Sejak pensiunan jadi Wapres, kehidupan Bung Hatta yang memang sejak dari awal selalu sederhana, kian sulit. Pernah Bung Hatta sampai tak bisa bayar iuran listrik. Hingga kemudian aliran listrik ke rumahnya diputus. Tidak hanya itu, Bung Hatta juga pernah mengalami kesulitan bayar pajak bangunan.
Kisah miris Bung Hata yang tak bisa bayar iuran listrik dan kesulitan bayar pajak rumahnya diungkapkan Ali Sadikin atau Bang Ali dalam buku,”Ali Sadikin: Membenahi Jakarta Menjadi Kota yang Manusiawi,” yang ditulis Ramadhan K.H. Bang Ali ketika itu sedang jadi Gubernur DKI Jakarta.
Dalam buku itu, diceritakan saat Ali Sadikin kaget begitu mendengar hidup Bung Hatta didera kesulitan. Bang Ali mendengar itu merasa sangat sedih. Dia heran dan tak habis pikir, seorang proklamator, bahkan mantan Wapres pertama seperti tak dihargai oleh negara.
Bang Ali pun akhirnya berinisiatif untuk mengulurkan bantuan kepada keluarga Bung Hatta. Dia mengusulkan ke DPRD Ibukota menjadikan Bung Hatta sebagai warga utama ibukota. Usulan itu akhirnya diterima DPRD. Jadilah Bung Hatta warga utama Ibukota.

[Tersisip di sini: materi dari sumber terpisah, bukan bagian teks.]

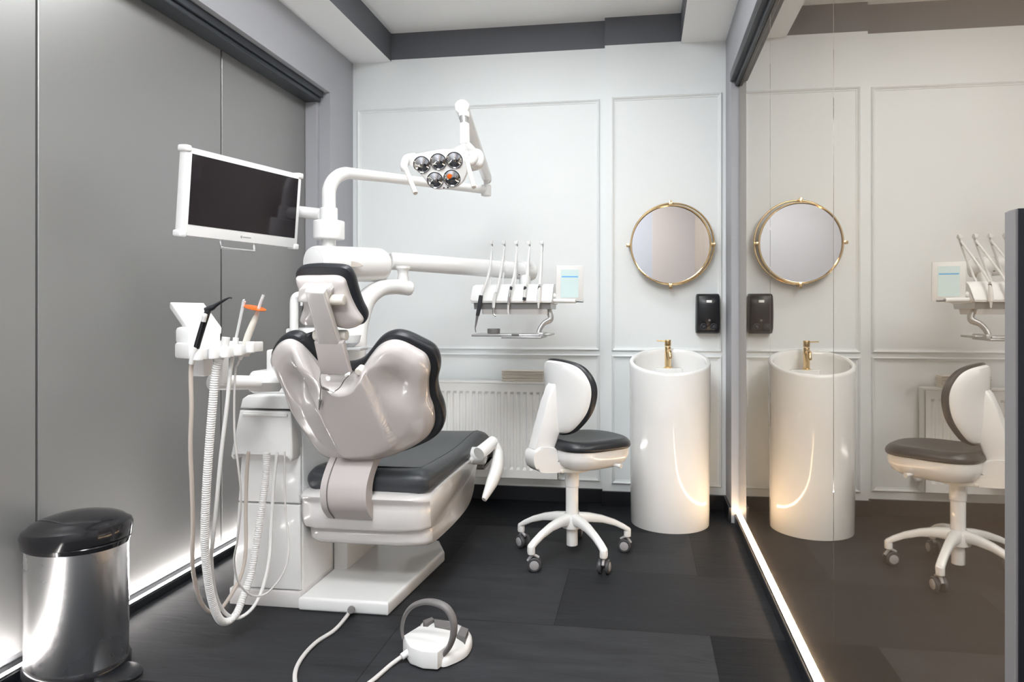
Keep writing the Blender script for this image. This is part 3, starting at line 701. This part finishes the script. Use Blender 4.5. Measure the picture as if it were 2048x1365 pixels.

Maka dengan jadi warga utama Ibukota, Pemda DKI Jakarta akan dengan mudah beri bantuan kepada keluarga Bung Hatta. Bantuan secara resmi tentunya. Lalu keluar kebijakan yang membebaskan Bung Hatta dari kewajiban membayar iuran listrik dan pajak bangunan. Setelah itu baru pemerintah pusat mengikuti. Mengeluarkan kebijakan yang sama.
Kisah Bung Hatta mengajarkan kita, ternyata tidak semua pemimpin itu hidupnya enak. Tidak semua pemimpin berkuasa demi kekayaan. Bung Hatta salah satu contohnya. Dia bukan pemimpin yang kemudian memanfaatkan kekuasaan demi kepentingan pribadinya. Misalnya menumpuk kekayaan dan akses ekonomi lainnya.
Bung Hatta benar-benar menggunakan kekuasaan sebagai arena pengabdian kepada rakyat. Kepada negara. Kekuasaan bagi Bung Hatta adalah mandat yang harus dipertanggungjawabkan. Kepada negara. Kepada rakyat. Bukan alat untuk kepentingan pribadi.
Wajar jika kemudian hidup Bung Hatta, kesulitan usai pensiun. Sebab memang tidak ada yang dia ambil dari negara. Justru dia banyak memberi sumbangsih pada bangsa. Tanpa pamrih. Harusnya para pemimpin sekarang mengikuti jejaknya. Bukan kemudian yang didengar publik kisah – kisah miring tentang elit dan pemimpin yang masuk bui karena korupsi.